Com ilustrações feitas pelas próprias crianças da Casa dos Açores do Rio de Janeiro, o livro destaca-se por ser uma “ferramenta didática para ensinar sobre a emigração açoriana, promovendo o respeito pela diversidade cultural e mantendo viva a memória dessa importante prática migratória”.
Segundo Daniel Gonçalves, a obra “não é apenas um trabalho infantil escrito em verso”, pois “passou a ser quase que um livro didático sobre imigração”.
O autor contou que doou os direitos autorais do livro, cuja primeira edição está esgotada, para o projeto Cooperativa Regional de Economia Solidária dos Açores (CRESAÇOR).
“Uma nova edição já está sendo impressa. O livro vai estar disponível em cada escola do arquipélago, mas, quem quiser, pode solicitar um exemplar à CRESAÇOR”, frisou o autor.

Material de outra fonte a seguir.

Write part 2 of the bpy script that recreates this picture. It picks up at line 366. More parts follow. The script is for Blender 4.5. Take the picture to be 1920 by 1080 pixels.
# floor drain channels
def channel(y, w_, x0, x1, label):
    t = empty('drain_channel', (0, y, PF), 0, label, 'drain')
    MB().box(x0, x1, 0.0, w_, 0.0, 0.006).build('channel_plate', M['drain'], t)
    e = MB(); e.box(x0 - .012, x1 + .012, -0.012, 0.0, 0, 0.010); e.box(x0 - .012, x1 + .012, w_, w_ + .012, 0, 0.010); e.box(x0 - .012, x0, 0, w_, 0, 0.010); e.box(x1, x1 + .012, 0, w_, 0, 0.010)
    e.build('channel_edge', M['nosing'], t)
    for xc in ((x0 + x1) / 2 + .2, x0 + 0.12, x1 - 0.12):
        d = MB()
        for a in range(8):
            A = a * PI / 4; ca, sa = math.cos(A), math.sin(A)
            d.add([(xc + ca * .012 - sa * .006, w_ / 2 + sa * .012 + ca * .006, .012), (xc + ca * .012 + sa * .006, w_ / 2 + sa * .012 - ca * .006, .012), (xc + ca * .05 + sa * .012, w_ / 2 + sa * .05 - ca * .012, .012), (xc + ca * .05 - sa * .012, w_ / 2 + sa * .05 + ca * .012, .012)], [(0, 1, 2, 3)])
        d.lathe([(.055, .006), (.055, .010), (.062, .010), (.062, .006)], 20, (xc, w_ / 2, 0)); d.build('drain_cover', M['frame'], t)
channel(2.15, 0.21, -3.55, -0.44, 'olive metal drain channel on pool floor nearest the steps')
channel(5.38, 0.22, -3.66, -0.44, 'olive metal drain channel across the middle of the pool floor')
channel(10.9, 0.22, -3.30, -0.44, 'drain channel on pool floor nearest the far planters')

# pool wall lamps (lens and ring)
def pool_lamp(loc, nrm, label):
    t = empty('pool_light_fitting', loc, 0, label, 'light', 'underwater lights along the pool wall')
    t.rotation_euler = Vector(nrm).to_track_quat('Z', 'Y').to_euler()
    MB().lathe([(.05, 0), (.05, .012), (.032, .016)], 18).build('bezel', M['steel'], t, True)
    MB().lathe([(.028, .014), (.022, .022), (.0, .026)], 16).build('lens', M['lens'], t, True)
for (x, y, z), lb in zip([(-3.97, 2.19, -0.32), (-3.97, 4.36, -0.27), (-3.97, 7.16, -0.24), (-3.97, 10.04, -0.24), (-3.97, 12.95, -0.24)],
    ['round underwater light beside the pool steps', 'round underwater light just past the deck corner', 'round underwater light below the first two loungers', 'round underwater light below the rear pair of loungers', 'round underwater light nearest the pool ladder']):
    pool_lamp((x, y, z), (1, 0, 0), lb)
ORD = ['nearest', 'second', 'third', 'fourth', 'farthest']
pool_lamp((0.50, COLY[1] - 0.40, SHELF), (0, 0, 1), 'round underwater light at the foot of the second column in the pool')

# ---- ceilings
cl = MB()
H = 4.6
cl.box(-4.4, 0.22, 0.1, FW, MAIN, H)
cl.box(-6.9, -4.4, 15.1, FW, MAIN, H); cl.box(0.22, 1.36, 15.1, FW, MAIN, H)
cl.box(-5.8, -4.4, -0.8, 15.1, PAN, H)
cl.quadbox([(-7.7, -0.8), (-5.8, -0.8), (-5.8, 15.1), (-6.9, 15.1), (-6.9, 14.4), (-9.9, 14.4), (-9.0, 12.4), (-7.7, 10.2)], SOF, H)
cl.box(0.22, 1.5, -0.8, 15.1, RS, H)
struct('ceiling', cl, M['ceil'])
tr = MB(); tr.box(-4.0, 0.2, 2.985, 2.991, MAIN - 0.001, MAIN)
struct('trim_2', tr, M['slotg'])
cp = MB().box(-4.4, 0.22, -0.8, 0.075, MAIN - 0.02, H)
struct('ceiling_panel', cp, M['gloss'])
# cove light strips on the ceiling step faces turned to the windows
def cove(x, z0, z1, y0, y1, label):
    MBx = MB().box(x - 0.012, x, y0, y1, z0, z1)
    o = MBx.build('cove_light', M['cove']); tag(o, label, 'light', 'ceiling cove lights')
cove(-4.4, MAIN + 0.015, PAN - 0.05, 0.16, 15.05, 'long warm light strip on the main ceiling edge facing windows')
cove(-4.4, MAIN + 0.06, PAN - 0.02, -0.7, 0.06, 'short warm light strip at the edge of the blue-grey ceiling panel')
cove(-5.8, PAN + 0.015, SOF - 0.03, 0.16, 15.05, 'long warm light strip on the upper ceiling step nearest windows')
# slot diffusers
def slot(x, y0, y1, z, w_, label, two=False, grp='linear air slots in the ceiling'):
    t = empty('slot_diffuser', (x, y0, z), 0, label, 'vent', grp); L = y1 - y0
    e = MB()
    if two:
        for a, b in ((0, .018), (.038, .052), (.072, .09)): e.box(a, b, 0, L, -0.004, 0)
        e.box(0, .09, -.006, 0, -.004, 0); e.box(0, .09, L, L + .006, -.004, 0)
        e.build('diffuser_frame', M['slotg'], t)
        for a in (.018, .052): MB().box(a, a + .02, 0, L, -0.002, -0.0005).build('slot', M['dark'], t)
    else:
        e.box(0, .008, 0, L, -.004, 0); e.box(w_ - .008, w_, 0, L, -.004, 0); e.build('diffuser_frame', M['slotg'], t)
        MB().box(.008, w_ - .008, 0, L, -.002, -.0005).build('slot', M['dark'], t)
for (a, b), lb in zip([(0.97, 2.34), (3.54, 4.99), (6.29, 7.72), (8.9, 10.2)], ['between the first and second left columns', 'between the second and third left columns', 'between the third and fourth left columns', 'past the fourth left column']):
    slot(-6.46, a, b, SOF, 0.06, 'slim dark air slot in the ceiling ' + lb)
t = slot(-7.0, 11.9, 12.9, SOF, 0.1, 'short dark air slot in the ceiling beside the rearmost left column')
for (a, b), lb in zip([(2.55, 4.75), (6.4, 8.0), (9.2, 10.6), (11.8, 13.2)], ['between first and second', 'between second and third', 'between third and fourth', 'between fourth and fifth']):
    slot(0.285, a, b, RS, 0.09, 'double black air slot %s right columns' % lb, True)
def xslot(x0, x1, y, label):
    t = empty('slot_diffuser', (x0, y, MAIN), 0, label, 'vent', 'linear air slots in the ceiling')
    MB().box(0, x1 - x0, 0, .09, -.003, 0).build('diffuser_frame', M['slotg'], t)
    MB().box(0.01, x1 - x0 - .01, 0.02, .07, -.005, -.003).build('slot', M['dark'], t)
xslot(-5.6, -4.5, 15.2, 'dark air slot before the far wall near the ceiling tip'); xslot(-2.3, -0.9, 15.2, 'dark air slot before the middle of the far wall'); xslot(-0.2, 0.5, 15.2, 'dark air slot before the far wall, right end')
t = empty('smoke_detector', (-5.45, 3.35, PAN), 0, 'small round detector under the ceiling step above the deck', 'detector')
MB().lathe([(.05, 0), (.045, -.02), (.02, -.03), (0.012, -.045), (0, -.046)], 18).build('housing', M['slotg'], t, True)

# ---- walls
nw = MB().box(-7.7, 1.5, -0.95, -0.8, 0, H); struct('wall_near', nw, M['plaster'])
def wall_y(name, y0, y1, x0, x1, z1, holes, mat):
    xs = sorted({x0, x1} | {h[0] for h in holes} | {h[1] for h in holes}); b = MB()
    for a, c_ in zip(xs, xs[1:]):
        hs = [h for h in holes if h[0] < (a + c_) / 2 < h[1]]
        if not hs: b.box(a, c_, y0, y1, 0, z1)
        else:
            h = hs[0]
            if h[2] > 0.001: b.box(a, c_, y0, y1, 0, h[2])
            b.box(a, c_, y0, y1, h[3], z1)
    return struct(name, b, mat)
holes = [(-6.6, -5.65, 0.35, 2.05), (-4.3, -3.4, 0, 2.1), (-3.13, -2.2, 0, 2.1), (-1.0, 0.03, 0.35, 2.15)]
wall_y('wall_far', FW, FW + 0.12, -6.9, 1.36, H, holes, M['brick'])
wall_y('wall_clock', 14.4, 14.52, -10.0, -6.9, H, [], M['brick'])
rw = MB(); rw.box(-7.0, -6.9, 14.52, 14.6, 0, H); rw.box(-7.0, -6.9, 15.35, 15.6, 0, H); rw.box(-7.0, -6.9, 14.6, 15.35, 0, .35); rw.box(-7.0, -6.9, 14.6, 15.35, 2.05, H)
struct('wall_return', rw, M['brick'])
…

A história é contada de forma lúdica, como numa técnica de narração de histórias que usa elementos e objetos da cultura açoriana, atraindo o interesse das crianças, pelo que, depois, é feito uma roda de conversa com os mais jovens sobre o tema da emigração.
O autor considera ainda que “o mais bonito do livro é que foi apresentado às crianças da Casa dos Açores carioca antes da sua publicação e esse público infantil fez as ilustrações que foram trabalhadas pela artista Margarida Andrade, CRESAÇOR, e, dessa forma, transformou-se no livro.
“É uma obra feita com o protagonismo também das crianças”, finalizou Daniel Gonçalves.
Recorde-se que a CRESAÇOR e a Casa dos Açores do Rio de Janeiro são duas instituições parceiras desta iniciativa literária, que conta também com o apoio do Governo Regional dos Açores. Um trabalho que visa “manter viva a memória desta prática migratória tão intrinsecamente importante para a história do arquipélago açoriano”.
Atualmente, o escritor e pesquisador luso-brasileiro Daniel Gonçalves, natural do Rio de Janeiro, vive na terra dos seus pais e avós, a Ilha Terceira, nos Açores.